Trading in those three minutes

Do you hear that?

It's the sound of silence in the Casa de Stie. The little people who have been such good company all summer long have loaded their backpacks, donned their new clothes, and took happy steps onto the big yellow bus which steals them from me each year.

The younger two are still in elementary, but the biggest boy is making the leap to middle school this year.

Honestly? I am more terrified than he ever will be. Not because I think he will be bullied or will struggle with the course work. But because these little lives of theirs seem to keep marching by at an ever-increasing pace. I mean, wasn't he just born? Wasn't that like, um, 47 minutes ago?

How is he in middle school now?

It makes me angry a little bit, how fast it all goes. I feel gypped. I want some time back, to make sure I memorized her baby smell or the sound of his toddling voice cheering with glee as he knocked over YET ANOTHER tower of blocks. I want to pinch those chubby cheeks in the highchair and run my fingers through her hair after the first big-girl haircut. I want to play with that excited three- and one-year-old in the park again, only this time, I'll not sit exhausted on the bench. I'll get up and chase them. I'll hug them tight through their laughter, and tickle those round bellies with kisses when I catch them.

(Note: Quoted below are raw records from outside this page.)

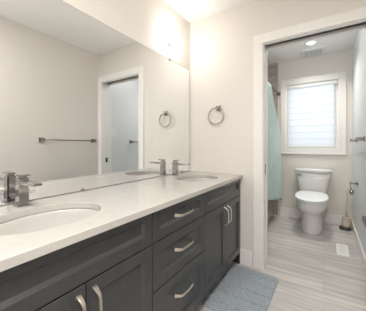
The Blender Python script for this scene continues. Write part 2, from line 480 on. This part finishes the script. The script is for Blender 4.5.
# ------------------------------------------------------------------ mirror
MZ0, MZ1, MY0, MY1 = .8405, 1.918, .07, 2.030
mr = thing('wall_mirror', 'wide frameless mirror above the worktop', 'mirror', (.001, (MY0+MY1)/2, MZ0))
bx('mirror_back', M['mirror_edge'], mr, (.0008, .0050, MY0, MY1, MZ0, MZ1))
bx('mirror_glass', M['mirror'], mr, (.0051, .0060, MY0+.003, MY1-.003, MZ0+.0025, MZ1-.003))
for yy, zz in ((1.672, MZ1), (.790, MZ0), (1.885, MZ0)):
    s = 1 if zz == MZ1 else -1
    z0_, z1_ = (zz-.010, zz+.008) if s > 0 else (zz+.0005, zz+.012)
    o = bx('clip', M['nickel'], mr, (.0062, .0100, yy-.011, yy+.011, z0_, z1_), bevel=.001)
    o['label'] = 'small metal mirror clip'

# ------------------------------------------------------------------ lights with their lamps
def sconce(y, label):
    z = 2.115
    r = thing('wall_lamp', label, 'lamp', (.001, y, z), 'lamps above the mirror')
    bm = bmesh.new()
    lathe(bm, [(.045, 0), (.045, .010), (.038, .016), (.010, .017)], (0, 0, 0), 28)
    bmesh.ops.rotate(bm, verts=bm.verts, cent=(0, 0, 0), matrix=Matrix.Rotation(PI/2, 3, 'Y'))
    bmesh.ops.translate(bm, verts=bm.verts, vec=(.001, y, z-.02))
    obj('wall_plate', bm, M['white_plastic'], r, smooth=True)
    bm = bmesh.new()
    tube(bm, [(.015, y, z-.02), (.035, y, z-.028), (.062, y, z-.05), (.075, y, z-.052), (.075, y, z-.030)], .005, 10)
    obj('arm', bm, M['white_plastic'], r, smooth=True)
    bm = bmesh.new()
    lathe(bm, [(.012, -.030), (.026, -.024), (.034, -.010), (.035, .006), (.031, .022), (.020, .033), (.005, .037)], (.075, y, z), 28)
    g = obj('lamp_globe', bm, M['lamp_glass'], r, smooth=True)
    return r
sconce(1.680, 'lit white glass wall lamp above the mirror near the corner')

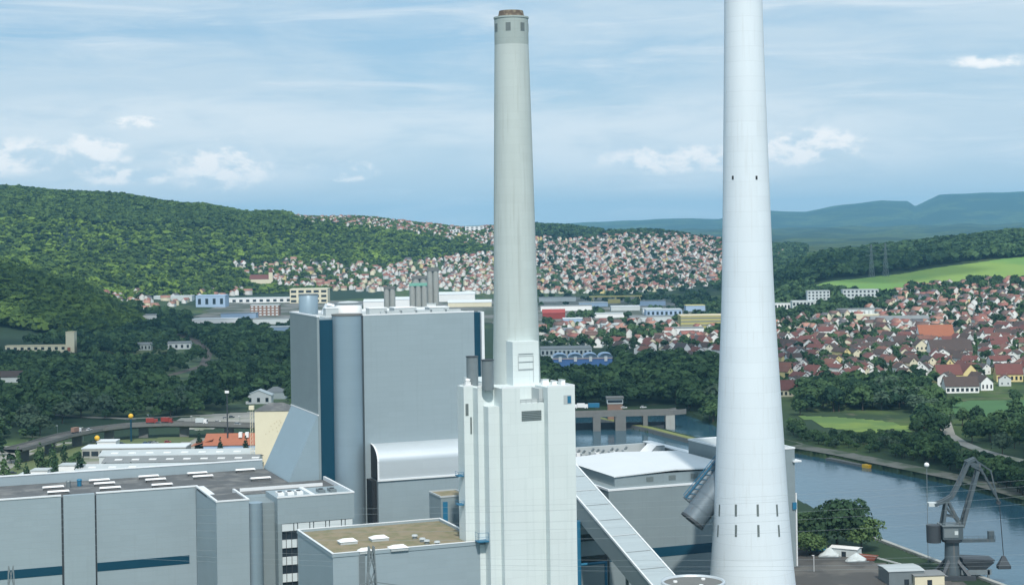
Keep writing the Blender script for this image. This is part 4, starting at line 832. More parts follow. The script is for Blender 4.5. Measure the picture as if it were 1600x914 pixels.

I'll forgo the Disney babysitter just this once and cuddle them to my chest, breathing in their sweaty sweetness, and make up story after story about princesses, dinosaurs, and firetrucks. I'll not make such a fuss when their little muddy hand prints appear on the wall. I'll bend down and look at more ladybugs in the dewey grass.

I'll hold them tight. And never let go.

Because you know what? They really don't stay like that for more than a minute. I never would have believed you if you had told me that when I was counting the minutes until they were out of diapers or putting them to bed early so I could have JUST THREE MINUTES TO MYSELF ALREADY.

Well, I've got those three minutes now. And then some.

And I think I'd happily trade them if I could.

Take care of my babies today, please.